5 thoughts on “Save Your Life: “Immediate-Action Items!””

  1. I was thinking about this the other day. How often do I pull out the check list and read it. Now, many are electronic in the aircrafts panel and warn if you have not checked each item. Then I thought about emergency check lists…
    In every case of my inflight emergencies, there was no time to read a check list or even reach for one.
    What if that check list you were using was on the panel and you lost the panel? What then? I try these in simulated environments to see just what would happen.
    I have found it is just as important to know your aircraft completely, almost to the level of an A&P. You should know by heart what makes your aircraft fly so that you are not just doing a check list… but why these items must be checked.
    When my small twin began to shudder violently, I immediately pulled back all power. I don’t even know if there is a check list for this. I then slowly brought back power to one engine at a time… the shudder came back and I again pulled power and called ATC to report the emergency. I realized it wasn’t an engine issue but a structural issue.
    I kept the aircraft at blue line to avoid further damage and limped to the closest airport where the fire trucks chased me down the runway.
    Upon shut down and inspections it was loose cowling fasteners that popped loose and caused the aircraft to shudder.
    There was a preflight inspection check for this, but you can’t always catch a worn fastener. Some are out of reach.
    In flight there was no check list.

    Flying a small helicopter, I smelled something burning. It smelled like leaves, it was Fall and the doors were off. I scanned for something on the ground and as my scan passed the panel, I saw a clutch alarm. The emergency procedure I had memorized said to give it a 10 second count to go off.
    With the smell of something burning and the clutch light on, I didn’t need to count. I knew exactly what was going on. I knew exactly which bearing had burned up and where it was without even seeing it. I knew it was metal on metal… and right next to two fuel tanks located right behind my head.
    I immediately went into an auto. Once on the ground I shut off the fuel and told the passenger not to wait for the rotors to stop. Run forward away from the helicopter.
    Normally you would never ever leave a helicopter with the rotors turning… but again… I knew what was going on, not from a check list. I knew the helicopter and all of its parts.
    There was zero time to find or use a check list.

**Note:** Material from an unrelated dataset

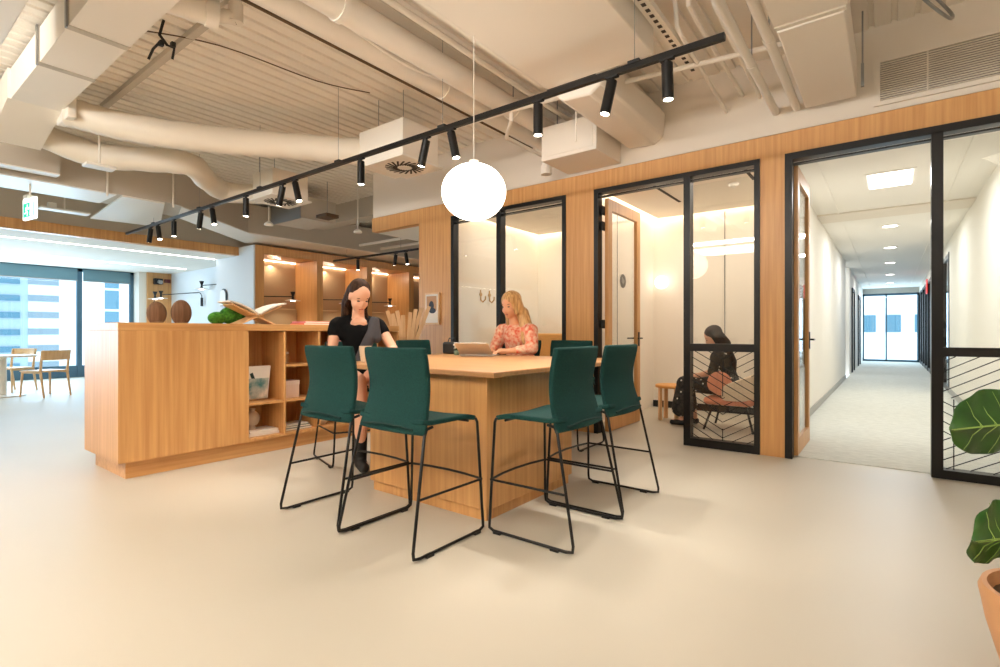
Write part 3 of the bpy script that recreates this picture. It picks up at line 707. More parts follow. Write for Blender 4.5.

    I had an inflight engine fire flying at night over Oklahoma while practicing single engine flight… talk about no time for a check list. I had to shut down one engine and feather while starting the other. Again… no time for a check list.

    There is talk sometimes about airlines moving to single pilot… that is an extremely bad idea. Someone needs to be flying the aircraft while the other trouble shoots the problem.
    Knowing everything on a Cessna, Piper, or Robinson is one thing… An AirBus or Boeing is another.